Cultura

Aura en morado

Hay un aura lila, casi morada, que rodea a quienes leen. Sea en pantalla o papel, las yemas de los dedos se convierten en un termómetro natural que mide la repentina subida de la presión arterial por vía de un verbo o en el sustantivo clave de un predicado impredecible. Leer como quien viaja y conoce a primera vista el paisaje perfecto de una ciudad que no deja de ser medieval o las avenidas arboladas que se han cubierto de nieve en medio del párrafo donde una pareja decide besarse bajo un paraguas destartalado o bien, viajar por milagro de las páginas al pretérito y conocer París con farolas de gas y ser testigo ocular de una época en sepia en la que las personas soñaban sin recursos cinematográficas, libres de soundtracks y pantallas luminosas que a veces confunden a los viajeros de un tren donde ya son minoría los que se distraen en párrafos de papel ante el alud de distraídos que juegan a la granjita.

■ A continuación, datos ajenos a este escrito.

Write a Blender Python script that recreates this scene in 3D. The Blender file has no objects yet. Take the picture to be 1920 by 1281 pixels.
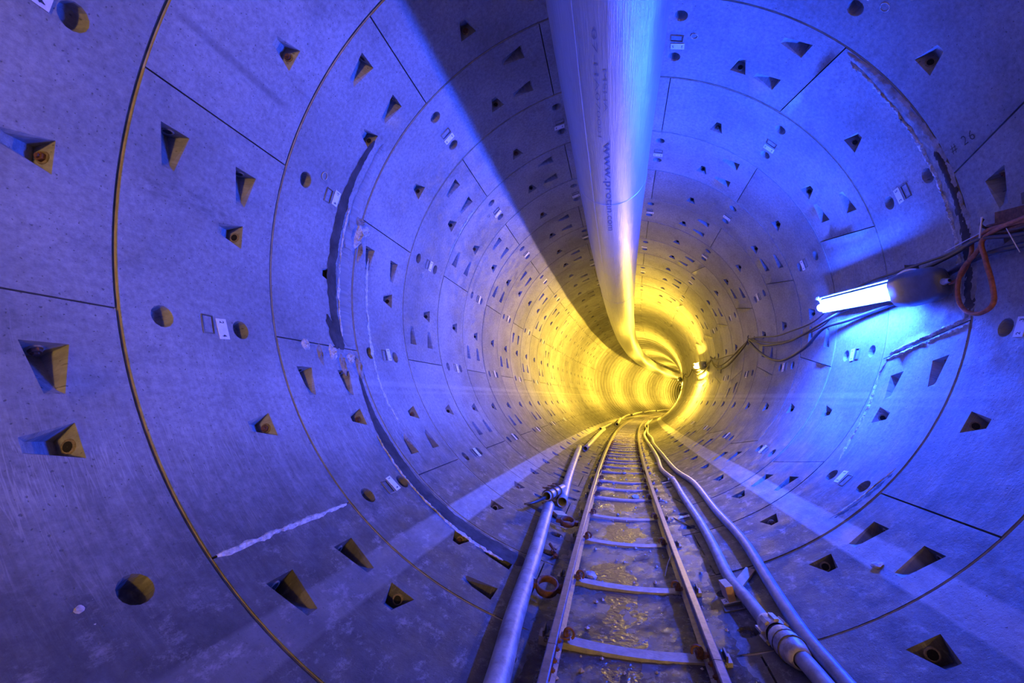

Habitar el aura morada de una lectura que te libre del sinsabor de la estulticia diaria y de la imbecilidad generalizada, lejos de las noticias cíclicas para habitar un universo en tinta donde pasa por capítulos la vida de una familia, generación tras generación, en abono de una evasión que te permite sosegar tus ánimos y aliviar los desánimos de tanto fango en derredor por el solo milagro de la lectura que te lleva a plantearte dilemas instantáneos: como cuando el personaje de un cuento intenta salvar del abismo a una pequeña barcaza donde aúllan su desesperación tres infantes que se quedaron a bordo porque sus padres tambalearon y cayeron al agua de los rápidos; al protagonista del cuento sólo le quedan pocos minutos para decidir cómo salvar a los infantes y una iluminación instantánea le dicta tirarse y nadar locamente hacia la embarcación, sin quitarse las ropas y aún a costa de que probablemente le vaya la vida en el intento… y ya, en este párrafo, se ha logrado esfumar la necia danza de los políticos pretenciosos, el precio de la leche y el embotellamiento de tráfico que parece sonar allá lejos de la ventana.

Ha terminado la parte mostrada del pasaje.